Meski demikian, anator berpendapat putusan praperadilan tersebut tetap bisa dilaksanakan oleh KPK yakni melanjutkan penyidikan, kecuali amar perintah penetapan tersangkanya karena sebenarnya putusan praperadilan tidak memeriksa materi pokok perkara.karena perkara ini sudah 7 tahun tidak ada perkembangan dan membuat public bertanya-tanya atas proses lanjutan kasus Bank Century.  KPK harus menaati putusan ini sebab setiap putusan hakim memang harus ditaati dan dihormati dan MA  yang mewadahi profesi hakim tidak boleh melanggar independensi hakim dalam memutus perkara termasuk putusan praperadilan. Putusan hakim tidak bisa diintervensi, tetapi atasannya dapat menilai putusan tersebut. Putusan praperadilan yang telah diputus oleh hakim praperadilan tetap sah dan mengikat.

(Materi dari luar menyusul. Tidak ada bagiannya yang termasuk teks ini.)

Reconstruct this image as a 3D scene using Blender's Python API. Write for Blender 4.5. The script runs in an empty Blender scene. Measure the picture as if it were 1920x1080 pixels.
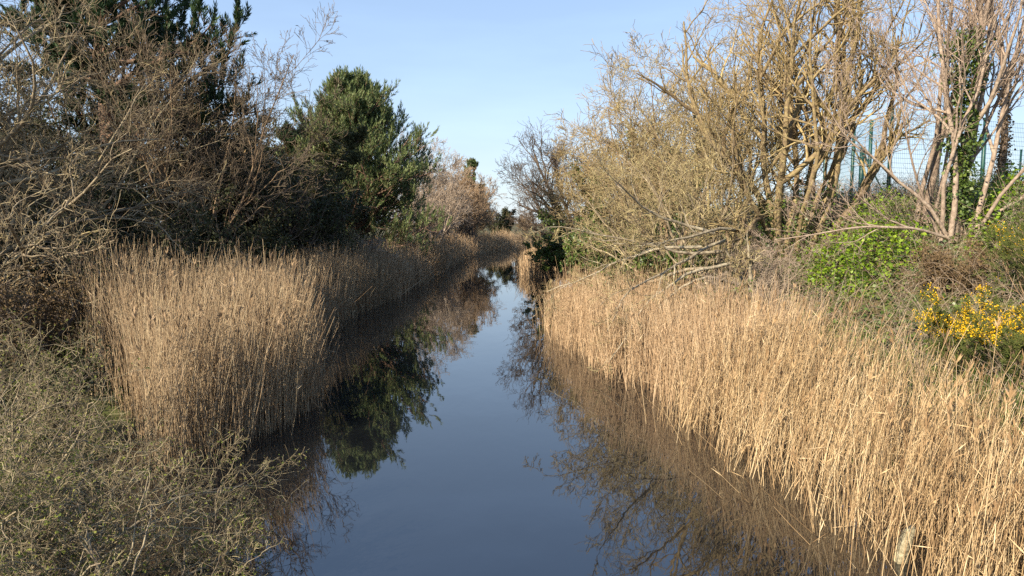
import bpy, math, numpy as np
R = math.radians
S = bpy.context.scene
COL = S.collection

# ------------------------------------------------------------------ camera, sky, sun
CAM_H, F, PITCH = 3.6, 1300.0, math.atan(122/1300)
cam = bpy.data.cameras.new('camera'); co = bpy.data.objects.new('camera', cam); COL.objects.link(co)
cam.sensor_width = 36; cam.lens = F/1920*36; cam.clip_start = 0.05; cam.clip_end = 5000
co.location = (0, 0, CAM_H); co.rotation_euler = (math.pi/2-PITCH, 0, 0)
S.camera = co
SUN_EL, SUN_AZ = 28.0, 223.0        # azimuth of the sun, degrees clockwise from +Y (canal direction)
w = bpy.data.worlds.new("World"); S.world = w; w.use_nodes = True
nt = w.node_tree; nt.nodes.clear()
sky = nt.nodes.new('ShaderNodeTexSky'); sky.sky_type = 'NISHITA'; sky.sun_disc = False
sky.sun_elevation = R(SUN_EL); sky.sun_rotation = R(SUN_AZ); sky.air_density = 1.0; sky.dust_density = .7; sky.ozone_density = 1.6
bg = nt.nodes.new('ShaderNodeBackground'); bg.inputs[1].default_value = 0.13
ow = nt.nodes.new('ShaderNodeOutputWorld')
# thin high haze: soften the sky texture towards pale blue, paler at the horizon
wg = nt.nodes.new('ShaderNodeTexCoord'); wx = nt.nodes.new('ShaderNodeSeparateXYZ'); nt.links.new(wg.outputs['Generated'], wx.inputs[0])
wr = nt.nodes.new('ShaderNodeValToRGB'); we = wr.color_ramp.elements
we[0].position = 0.0; we[0].color = (.66, .77, .90, 1); we[1].position = .55; we[1].color = (.27, .45, .82, 1)
wm_ = we.new(.2); wm_.color = (.47, .64, .90, 1)
nt.links.new(wx.outputs[2], wr.inputs[0])
wn = nt.nodes.new('ShaderNodeTexNoise'); wn.inputs['Scale'].default_value = 2.2; wn.inputs['Detail'].default_value = 5
wp = nt.nodes.new('ShaderNodeMapping'); wp.inputs['Scale'].default_value = (1, 1, 5); nt.links.new(wg.outputs['Generated'], wp.inputs[0]); nt.links.new(wp.outputs[0], wn.inputs['Vector'])
ws = nt.nodes.new('ShaderNodeMapRange'); ws.inputs[1].default_value = .45; ws.inputs[2].default_value = .8; ws.inputs[3].default_value = 3.5; ws.inputs[4].default_value = 4.3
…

Akhir kalam anator menilai jika KPK melanjutkan penyidikan terhadap kasus ini maka, tidak mungkin Boediono dkk akan melakukan praperadilan kembali mengingat kasus Budi Mulya telah mempunyai kekuatan hukum tetap (inkracht van gewijsde).  Di dalam peraturan perundang-undangan terdapat ketentuan yang mengatur pengertian dari putusan yang mempunyai kekuatan hukum tetap (inkracht van gewijsde) berkaitan perkara pidana yaitu dalam penjelasan Pasal 2 ayat (1) UU No. 22 Tahun 2002 tentang Grasi yang berbunyi:

Yang dimaksud dengan “putusan pengadilan yang telah memperoleh kekuatan hukum tetap” adalah :

1.    putusan pengadilan tingkat pertama yang tidak diajukan banding atau kasasi dalam waktu yang ditentukan oleh Undang-Undang tentang Hukum Acara Pidana;

2.    putusan pengadilan tingkat banding yang tidak diajukan kasasi dalam waktu yang ditentukan oleh Undang-Undang tentang Hukum Acara Pidana; atau

3.    putusan kasasi.

Dalam hal ini Budi Mulya telah melakukan upaya kasasi ke mahkamah agung dan telah diputus oleh Majelis Hakim Kasasi dengan ditolaknya Kasasi Budi Mulya sebagaimana Putusan Putusan MAHKAMAH AGUNG Nomor 861 K/PID.SUS/2015 Tahun 2015 dan belum ada upaya peninjauan kembali.